Shooting photos after shooting dicey business

There was blood in the snow last Sunday morning at a fraternity house near Youngstown State University.

It was the residue of a horrific attack at an after-hours party on Feb. 6, when two men indiscriminately sprayed bullets into the house, leaving one man dead and 11 people wounded, police say.

The house and the blood were there for Plain Dealer readers to see the following day, in a photo that ran with the continuation of the Page One story on page A8, on the back of the first section.

For some readers, the color photo was too much — always a chance when we publish crime scene photos that might make some people uncomfortable. We didn’t get an outpouring of complaints, but we got a few, such as this from Nancy O’Dell of Parma, who e-mailed that she was “horrified.”

“Not sure what someone was thinking by including such a graphic photo,” she wrote. “It was in extremely poor taste.”

The Plain Dealer does not ordinarily cover routine crime stories in Youngstown, which is outside our primary coverage area. But this was anything but routine, so two reporters were assigned to the story and photographer Lynn Ischay went to the scene.

By the time Ischay arrived, the house was deserted, but there was plenty of evidence that something awful had happened there.

“I’ve seen much worse at crime scenes,” she said, “but this was just eerie because there was no one around, just gray and monotone, and you had all these splotches of blood around. Blood was everywhere . . . in the snow, on discarded boots and on these beautiful earrings that were just flung in the blood on the snow.”

Ischay said the photo that ran Monday, with a trail of blood traced from the front door to a larger splotch where the trail ended at the sidewalk, wasn’t the most graphic she had. But she thought it told the story. “It pretty much tells you what happened right away, that somebody got really hurt there. Actually, a dozen somebodies.”

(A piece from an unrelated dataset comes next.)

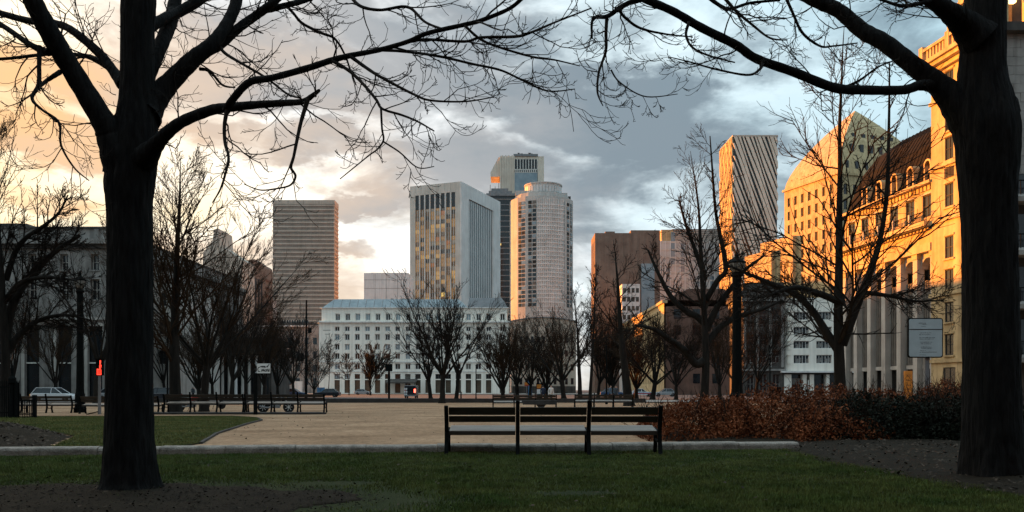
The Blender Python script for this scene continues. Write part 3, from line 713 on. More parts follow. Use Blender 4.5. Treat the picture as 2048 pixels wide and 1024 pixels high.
# --- trees across the square
def gp(px, Y): return (GX(px, Y), Y, 0)
make_tree('bare_tree', 'dark bare tree with spreading limbs behind the iron fence at far left', gp(12, 39), 13.6, .24, 101, 'leader', 5.0, 20, 1.1, .30, limb_ang=.85, extra=[
    ([(10, 690, 9), (25, 610, 8.5), (62, 550, 7), (111, 503, 5), (160, 470, 3)], 1.0), ([(12, 560, 6), (30, 505, 5), (53, 475, 4.5), (90, 450, 3.6), (118, 425, 2.6), (136, 390, 1.4)], -.8),
    ([(12, 600, 6), (40, 566, 5), (82, 555, 4), (120, 556, 3), (154, 562, 1.6)], -1.6), ([(16, 705, 7), (40, 668, 6), (80, 640, 4.5), (130, 630, 3), (180, 640, 1.4)], .6)])
tA = make_tree('bare_tree', 'bare tree beside the red signal behind the left trunk', gp(193, 66), 12.6, .26, 102, 'vase', 4.2, 9, .9, .30)
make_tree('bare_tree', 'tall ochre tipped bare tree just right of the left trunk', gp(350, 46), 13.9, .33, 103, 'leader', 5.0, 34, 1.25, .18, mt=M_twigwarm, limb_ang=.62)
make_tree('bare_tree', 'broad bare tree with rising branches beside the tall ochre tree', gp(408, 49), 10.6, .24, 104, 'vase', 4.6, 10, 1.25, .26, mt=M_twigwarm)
tB = make_tree('bare_tree', 'dense dark tree left of the white scrawled sign', gp(462, 86), 11.6, .22, 105, 'vase', 5.0, 10, 1.35, .22, rmin=.009, lean=(.05, 0))
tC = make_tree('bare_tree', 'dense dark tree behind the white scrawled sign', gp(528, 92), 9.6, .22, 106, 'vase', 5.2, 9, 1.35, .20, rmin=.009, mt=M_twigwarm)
recopy(tB, gp(588, 97), 1.9, (.85, .85, .78), 'dense dark tree left of the thin tall pole')
recopy(tC, gp(425, 104), 4.1, 1.0, 'dense dark tree in the rear behind the broad bare tree')
recopy(tB, gp(330, 108), 2.7, .95, 'dense dark tree in front of the pillared portico')
recopy(tC, gp(110, 92), .7, 1.0, 'dense bare tree in front of the grey building, right of the fence')
recopy(tB, gp(28, 88), 3.3, .95, 'dense bare tree before the tall windows at far left')
tD = make_tree('bare_tree', 'middle and tallest bare tree of the clump before the white hotel', gp(884, 80), 10.4, .28, 108, 'vase', 4.4, 13, 1.15, .26, rmin=.009)
make_tree('bare_tree', 'left bare tree of the clump before the white hotel', gp(862, 86), 8.4, .22, 109, 'vase', 4.8, 9, 1.1, .26, rmin=.009, lean=(-.12, 0))
make_tree('bare_tree', 'right bare tree of the clump before the white hotel', gp(912, 86), 9.6, .22, 110, 'vase', 4.0, 7, .9, .34, rmin=.009, lean=(.10, 0))
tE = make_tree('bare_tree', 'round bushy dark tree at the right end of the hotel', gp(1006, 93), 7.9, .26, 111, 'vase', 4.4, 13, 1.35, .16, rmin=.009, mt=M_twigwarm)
tF = make_tree('bare_tree', 'bushy bare tree left of the twin trunks before the arched roof', gp(1060, 99), 9.2, .2, 112, 'vase', 4.8, 11, 1.3, .22, rmin=.009, lean=(.08, 0))
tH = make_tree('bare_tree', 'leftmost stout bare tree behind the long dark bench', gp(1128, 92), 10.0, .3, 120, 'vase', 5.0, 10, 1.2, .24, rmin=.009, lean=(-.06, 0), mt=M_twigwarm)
make_tree('bare_tree', 'stout bare tree just left of the slender tree behind the park bench', gp(1160, 88), 11.6, .26, 121, 'leader', 4.6, 18, 1.1, .24, rmin=.009, limb_ang=.6)
recopy(tE, gp(1092, 116), 2.2, (1.1, 1.1, .95), 'low bushy tree in the rear between the stout trees behind the bench')
for src, px_, Y_, rz_, sc_, lb_ in ((tB, 492, 110, 1.1, (1, 1, .9), 'dense bare tree in the rear right of the sign post'), (tC, 556, 116, 2.9, (1.1, 1.1, 1), 'dense bare tree in the rear above the pale wheeled motorcycle'),
        (tE, 398, 99, .4, 1.1, 'low bushy tree behind the red motorcycle'), (tH, 1034, 114, 2.2, (1, 1, .85), 'bare tree in the rear right of the round bushy tree'), (tB, 1196, 112, 5.1, (1.05, 1.05, .9), 'dense bare tree in the rear between sapling and leaning tree'),
        (tE, 1272, 118, 3.0, (1.25, 1.25, 1.2), 'low bushy tree behind the striped white car'), (tF, 1478, 114, 2.0, (1.1, 1.1, .95), 'dense bare tree in the rear just right of the right lamp post'), (tC, 628, 120, 4.4, (.8, .8, .7), 'small bare tree right of the thin tall pole')):
    recopy(src, gp(px_, Y_), rz_, sc_, lb_)
make_tree('bare_tree', 'slender tall sapling rising behind the park bench', gp(1180, 52), 9.1, .12, 113, 'leader', 2.3, 16, .9, .35, limb_ang=.5)
make_tree('bare_tree', 'leaning bare tree left of the russet hedge', gp(1258, 66), 13.0, .38, 114, 'leader', 3.9, 14, .95, .30, lean=(-.10, .02), limb_ang=.85)
make_tree('bare_tree', 'large spreading bare tree left of the right lamp post', gp(1408, 58), 17.6, .30, 115, 'leader', 5.6, 22, 1.0, .26, limb_ang=.75, extra=[
    ([(1410, 720, 9), (1392, 728, 8), (1369, 701, 7), (1337, 678, 6), (1306, 658, 4), (1270, 650, 2)], -1.4), ([(1412, 650, 8), (1395, 634, 7), (1369, 620, 6), (1341, 592, 5), (1314, 541, 3.5), (1296, 500, 2)], 1.2),
    ([(1413, 660, 8), (1424, 635, 7), (1440, 605, 6), (1464, 574, 5), (1490, 540, 3.5), (1530, 510, 2)], -1.0), ([(1412, 690, 8), (1440, 655, 6.5), (1480, 632, 5), (1525, 618, 3.5), (1565, 600, 1.8)], 1.6),
    ([(1412, 600, 6), (1436, 560, 5.5), (1452, 537, 5), (1440, 470, 4), (1431, 420, 3), (1424, 330, 2), (1420, 272, 1)], -.8), ([(1411, 560, 5), (1390, 500, 4), (1372, 450, 3), (1358, 400, 1.6)], .8)])
recopy(tH, gp(1305, 104), 3.6, (1.1, 1.1, .92), 'dense bare tree above the white car by the hedge')
recopy(tF, gp(1352, 100), 1.0, (1.1, 1.1, 1.0), 'bushy dark tree behind the left part of the russet hedge')
recopy(tC, gp(1440, 96), 2.4, .98, 'dense bare tree in the rear just left of the right lamp post')
recopy(tB, gp(1512, 104), 5.0, .95, 'dense bare tree before the sooty old building')
recopy(tE, gp(1222, 112), 4.0, 1.2, 'bushy dark tree in the rear left of the leaning tree')
tG = make_tree('bare_tree', 'tall bare tree forking low in front of the white annex', gp(1682, 38), 17.2, .27, 116, 'leader', 5.6, 26, 1.0, .14, limb_ang=.98)
# its two low side limbs
q = dict(n=[6, 4], ang=.8, ratio=.5, wob=.1, up0=0, up1=.06, rmin=.008, levels=2, kink=.15)
CR = Wood(); TT = Wood(); rg = np.random.default_rng(55); o0 = np.array(tG.location)
for pts, dY in [([(1681, 708, 9), (1655, 668, 8), (1625, 622, 7), (1590, 588, 6), (1540, 566, 4.5), (1490, 545, 3), (1450, 528, 1.5)], .8),
                ([(1684, 690, 10), (1702, 640, 9.5), (1722, 590, 8), (1745, 530, 6.5), (1762, 470, 5), (1774, 380, 4), (1778, 240, 2.6), (1779, 125, 1.2)], -1.0),
                ([(1684, 606, 8), (1640, 588, 6.5), (1590, 575, 5), (1540, 590, 3), (1500, 600, 1.4)], -1.2),
                ([(1730, 585, 5), (1780, 592, 3.6), (1830, 602, 2.4), (1890, 600, 1)], -.6)]:
    sp = spline(pts, 34); tt = np.linspace(0, 1, 34); Y = 38+dY*tt*1.6
    pos = np.stack([(sp[:, 0]-1024)/F*Y, Y, EYE+(HZ-sp[:, 1])/F*Y], 1)-o0; rad = np.maximum(.012, sp[:, 2]/F*Y); TT.tube(pos, rad, 8)
    for i in range(26):
        t = .25+.75*(i+rg.uniform(0, 1))/26; k = min(32, int(t*33)); d = unit(pos[k+1]-pos[k])
        twigs(CR, pos[k], side_dir(d, .85*rg.uniform(.7, 1.2), rg), rg.uniform(.7, 1.9), min(rad[k]*.45, .03), 0, rg, q)
link('limb', TT.mesh('limb', M_bark2), tG); link('side_crown', CR.mesh('side_crown', M_twig, False), tG)
make_tree('young_tree', 'thin young tree at the left corner of the white hotel', gp(657, 215), 14.5, .12, 117, 'leader', 3.5, 16, .9, .3, rmin=.03)
make_tree('young_tree', 'dense dark young tree before the middle of the hotel ground floor', gp(741, 200), 10.5, .2, 118, 'vase', 3.2, 12, 1.2, .12, rmin=.035)
make_tree('young_tree', 'small young tree before the hotel left of the dense dark one', gp(698, 205), 9.5, .12, 119, 'leader', 4.2, 14, 1.0, .3, rmin=.03)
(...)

I thought the photo was unblinking but not offensive. If we tried to always adjust our sights so that our stories and photos would never offend the most squeamish of readers, we would leave a lot of news out of the paper. But, of course, everyone has a different definition of what constitutes a troubling photo. One editor I spoke with wished the photo hadn’t run, and another didn’t dispute running it, but wished it had appeared in black and white.

Plain Dealer Editor Debra Adams Simmons called the photo “an appropriate reflection of the scene of the crime,” but acknowledged a sense of responsibility for the concerns that some readers have.

“We walk a fine line in trying to balance our coverage of news events with the comfort level of our readership,” she said. “I know there are people who might find blood offensive, but I didn’t think the photo was alarming.”

‘Semi’ should be automatic: People writing about guns and ammunition have lots of opportunities to make mistakes — particularly when the writers are unfamiliar with the subject.

One of the most frequent errors has to do with the difference between automatic and semi-automatic weapons. Simply put, when the trigger of an automatic weapon is depressed, it fires a stream of bullets that stops only when the trigger is released or the ammunition runs out. A semi-automatic weapon fires just one bullet with each pull of the trigger.

A couple of letter writers — one on the editorial page and one in the page A2 Plain Speaking feature — recently seemed to reflect a common misperception: In criticizing the legality of extended gun magazines such as the one that was used in the Jan. 8 attack in Arizona, they both mentioned them being used with automatic weapons.

The weapon used in Arizona (as well as those used in the Youngstown tragedy above) was a semi-automatic. Automatic weapons are difficult to obtain, very expensive and illegal in 10 states (although legal in Ohio and Arizona). The weapon used in Arizona, the Youngstown tragedy above, and almost every other case that makes the news, is semi-automatic. People who call them automatic weapons have been watching too many Bruce Willis movies.

The Sunday TV book: Rarely a week goes by that I don’t hear from someone wondering why they got a Sunday paper without the TV Week supplement. Almost always, it turns out that they purchased their Plain Dealer at a newsstand.

As has been the case for more than three years, if the paper you got this morning was home-delivered, it included a TV Week. If you picked it up at a newsstand or out of a box, it did not. I’ve explained why in this space a couple of times. If you missed it, give me a call and I’ll tell you all about it.